What you have to do: Each line that follows should be printed again exactly as it stands.

Data block:
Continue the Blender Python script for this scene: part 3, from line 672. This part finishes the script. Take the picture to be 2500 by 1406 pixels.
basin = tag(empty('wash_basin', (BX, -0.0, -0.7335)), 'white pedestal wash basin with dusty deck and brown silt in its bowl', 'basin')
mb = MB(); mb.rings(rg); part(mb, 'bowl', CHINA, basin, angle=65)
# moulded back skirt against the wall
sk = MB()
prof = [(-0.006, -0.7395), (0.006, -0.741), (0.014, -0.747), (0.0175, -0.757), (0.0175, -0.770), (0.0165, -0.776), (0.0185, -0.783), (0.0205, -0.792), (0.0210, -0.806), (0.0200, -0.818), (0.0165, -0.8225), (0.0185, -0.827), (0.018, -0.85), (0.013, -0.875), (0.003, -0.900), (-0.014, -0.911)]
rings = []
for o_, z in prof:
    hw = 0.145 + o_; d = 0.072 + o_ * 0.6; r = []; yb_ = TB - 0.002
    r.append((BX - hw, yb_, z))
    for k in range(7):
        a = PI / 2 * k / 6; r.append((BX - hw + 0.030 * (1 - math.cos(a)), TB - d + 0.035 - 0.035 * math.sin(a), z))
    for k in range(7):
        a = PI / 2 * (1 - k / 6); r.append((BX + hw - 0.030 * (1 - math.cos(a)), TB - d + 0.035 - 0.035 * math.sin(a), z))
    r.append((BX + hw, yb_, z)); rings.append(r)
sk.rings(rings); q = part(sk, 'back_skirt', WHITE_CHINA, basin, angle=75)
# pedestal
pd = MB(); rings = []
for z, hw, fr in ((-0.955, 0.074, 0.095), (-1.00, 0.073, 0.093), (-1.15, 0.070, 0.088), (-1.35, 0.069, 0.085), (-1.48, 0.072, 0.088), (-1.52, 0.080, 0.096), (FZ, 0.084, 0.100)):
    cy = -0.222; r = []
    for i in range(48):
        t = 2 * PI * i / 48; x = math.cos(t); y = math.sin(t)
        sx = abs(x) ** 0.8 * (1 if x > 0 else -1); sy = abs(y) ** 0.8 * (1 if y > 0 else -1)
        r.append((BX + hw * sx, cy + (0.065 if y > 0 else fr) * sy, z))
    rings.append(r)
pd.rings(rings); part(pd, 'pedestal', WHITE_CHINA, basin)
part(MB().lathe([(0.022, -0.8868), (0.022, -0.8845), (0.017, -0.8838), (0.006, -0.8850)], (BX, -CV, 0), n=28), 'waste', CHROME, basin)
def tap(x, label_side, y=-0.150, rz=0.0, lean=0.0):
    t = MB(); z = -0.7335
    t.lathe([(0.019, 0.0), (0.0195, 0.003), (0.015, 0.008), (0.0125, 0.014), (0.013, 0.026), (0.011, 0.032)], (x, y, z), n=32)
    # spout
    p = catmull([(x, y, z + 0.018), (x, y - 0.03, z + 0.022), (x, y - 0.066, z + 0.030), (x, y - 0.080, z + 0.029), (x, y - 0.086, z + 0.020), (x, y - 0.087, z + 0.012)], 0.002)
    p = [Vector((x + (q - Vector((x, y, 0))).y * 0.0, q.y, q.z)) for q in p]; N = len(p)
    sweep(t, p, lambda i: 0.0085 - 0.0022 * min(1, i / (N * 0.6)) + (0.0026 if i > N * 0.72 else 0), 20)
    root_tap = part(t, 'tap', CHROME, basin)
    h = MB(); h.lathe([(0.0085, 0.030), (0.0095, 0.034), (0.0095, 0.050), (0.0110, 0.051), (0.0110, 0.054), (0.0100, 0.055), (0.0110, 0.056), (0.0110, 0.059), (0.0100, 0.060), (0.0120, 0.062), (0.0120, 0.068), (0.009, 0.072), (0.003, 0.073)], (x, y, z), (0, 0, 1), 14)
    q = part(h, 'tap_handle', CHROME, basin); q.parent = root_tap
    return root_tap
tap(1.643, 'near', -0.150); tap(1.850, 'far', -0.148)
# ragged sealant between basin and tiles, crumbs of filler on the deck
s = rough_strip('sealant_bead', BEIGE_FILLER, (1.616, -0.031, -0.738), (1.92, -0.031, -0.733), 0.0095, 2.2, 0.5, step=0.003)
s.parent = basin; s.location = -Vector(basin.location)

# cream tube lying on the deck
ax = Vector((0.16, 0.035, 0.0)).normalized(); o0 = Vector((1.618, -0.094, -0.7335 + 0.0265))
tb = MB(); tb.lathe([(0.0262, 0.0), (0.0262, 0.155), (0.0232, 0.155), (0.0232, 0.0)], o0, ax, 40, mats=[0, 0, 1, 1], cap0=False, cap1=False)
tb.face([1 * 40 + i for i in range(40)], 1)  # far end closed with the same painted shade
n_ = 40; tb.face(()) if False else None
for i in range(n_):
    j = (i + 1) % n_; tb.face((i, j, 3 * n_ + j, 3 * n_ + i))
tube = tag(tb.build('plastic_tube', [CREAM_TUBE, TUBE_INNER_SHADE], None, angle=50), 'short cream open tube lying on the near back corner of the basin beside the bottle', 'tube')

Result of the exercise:
Continue the Blender Python script for this scene: part 3, from line 672. This part finishes the script. Take the picture to be 2500 by 1406 pixels.
basin = tag(empty('wash_basin', (BX, -0.0, -0.7335)), 'white pedestal wash basin with dusty deck and brown silt in its bowl', 'basin')
mb = MB(); mb.rings(rg); part(mb, 'bowl', CHINA, basin, angle=65)
# moulded back skirt against the wall
sk = MB()
prof = [(-0.006, -0.7395), (0.006, -0.741), (0.014, -0.747), (0.0175, -0.757), (0.0175, -0.770), (0.0165, -0.776), (0.0185, -0.783), (0.0205, -0.792), (0.0210, -0.806), (0.0200, -0.818), (0.0165, -0.8225), (0.0185, -0.827), (0.018, -0.85), (0.013, -0.875), (0.003, -0.900), (-0.014, -0.911)]
rings = []
for o_, z in prof:
    hw = 0.145 + o_; d = 0.072 + o_ * 0.6; r = []; yb_ = TB - 0.002
    r.append((BX - hw, yb_, z))
    for k in range(7):
        a = PI / 2 * k / 6; r.append((BX - hw + 0.030 * (1 - math.cos(a)), TB - d + 0.035 - 0.035 * math.sin(a), z))
    for k in range(7):
        a = PI / 2 * (1 - k / 6); r.append((BX + hw - 0.030 * (1 - math.cos(a)), TB - d + 0.035 - 0.035 * math.sin(a), z))
    r.append((BX + hw, yb_, z)); rings.append(r)
sk.rings(rings); q = part(sk, 'back_skirt', WHITE_CHINA, basin, angle=75)
# pedestal
pd = MB(); rings = []
for z, hw, fr in ((-0.955, 0.074, 0.095), (-1.00, 0.073, 0.093), (-1.15, 0.070, 0.088), (-1.35, 0.069, 0.085), (-1.48, 0.072, 0.088), (-1.52, 0.080, 0.096), (FZ, 0.084, 0.100)):
    cy = -0.222; r = []
    for i in range(48):
        t = 2 * PI * i / 48; x = math.cos(t); y = math.sin(t)
        sx = abs(x) ** 0.8 * (1 if x > 0 else -1); sy = abs(y) ** 0.8 * (1 if y > 0 else -1)
        r.append((BX + hw * sx, cy + (0.065 if y > 0 else fr) * sy, z))
    rings.append(r)
pd.rings(rings); part(pd, 'pedestal', WHITE_CHINA, basin)
part(MB().lathe([(0.022, -0.8868), (0.022, -0.8845), (0.017, -0.8838), (0.006, -0.8850)], (BX, -CV, 0), n=28), 'waste', CHROME, basin)
def tap(x, label_side, y=-0.150, rz=0.0, lean=0.0):
    t = MB(); z = -0.7335
    t.lathe([(0.019, 0.0), (0.0195, 0.003), (0.015, 0.008), (0.0125, 0.014), (0.013, 0.026), (0.011, 0.032)], (x, y, z), n=32)
    # spout
    p = catmull([(x, y, z + 0.018), (x, y - 0.03, z + 0.022), (x, y - 0.066, z + 0.030), (x, y - 0.080, z + 0.029), (x, y - 0.086, z + 0.020), (x, y - 0.087, z + 0.012)], 0.002)
    p = [Vector((x + (q - Vector((x, y, 0))).y * 0.0, q.y, q.z)) for q in p]; N = len(p)
    sweep(t, p, lambda i: 0.0085 - 0.0022 * min(1, i / (N * 0.6)) + (0.0026 if i > N * 0.72 else 0), 20)
    root_tap = part(t, 'tap', CHROME, basin)
    h = MB(); h.lathe([(0.0085, 0.030), (0.0095, 0.034), (0.0095, 0.050), (0.0110, 0.051), (0.0110, 0.054), (0.0100, 0.055), (0.0110, 0.056), (0.0110, 0.059), (0.0100, 0.060), (0.0120, 0.062), (0.0120, 0.068), (0.009, 0.072), (0.003, 0.073)], (x, y, z), (0, 0, 1), 14)
    q = part(h, 'tap_handle', CHROME, basin); q.parent = root_tap
    return root_tap
tap(1.643, 'near', -0.150); tap(1.850, 'far', -0.148)
# ragged sealant between basin and tiles, crumbs of filler on the deck
s = rough_strip('sealant_bead', BEIGE_FILLER, (1.616, -0.031, -0.738), (1.92, -0.031, -0.733), 0.0095, 2.2, 0.5, step=0.003)
s.parent = basin; s.location = -Vector(basin.location)

# cream tube lying on the deck
ax = Vector((0.16, 0.035, 0.0)).normalized(); o0 = Vector((1.618, -0.094, -0.7335 + 0.0265))
tb = MB(); tb.lathe([(0.0262, 0.0), (0.0262, 0.155), (0.0232, 0.155), (0.0232, 0.0)], o0, ax, 40, mats=[0, 0, 1, 1], cap0=False, cap1=False)
tb.face([1 * 40 + i for i in range(40)], 1)  # far end closed with the same painted shade
n_ = 40; tb.face(()) if False else None
for i in range(n_):
    j = (i + 1) % n_; tb.face((i, j, 3 * n_ + j, 3 * n_ + i))
tube = tag(tb.build('plastic_tube', [CREAM_TUBE, TUBE_INNER_SHADE], None, angle=50), 'short cream open tube lying on the near back corner of the basin beside the bottle', 'tube')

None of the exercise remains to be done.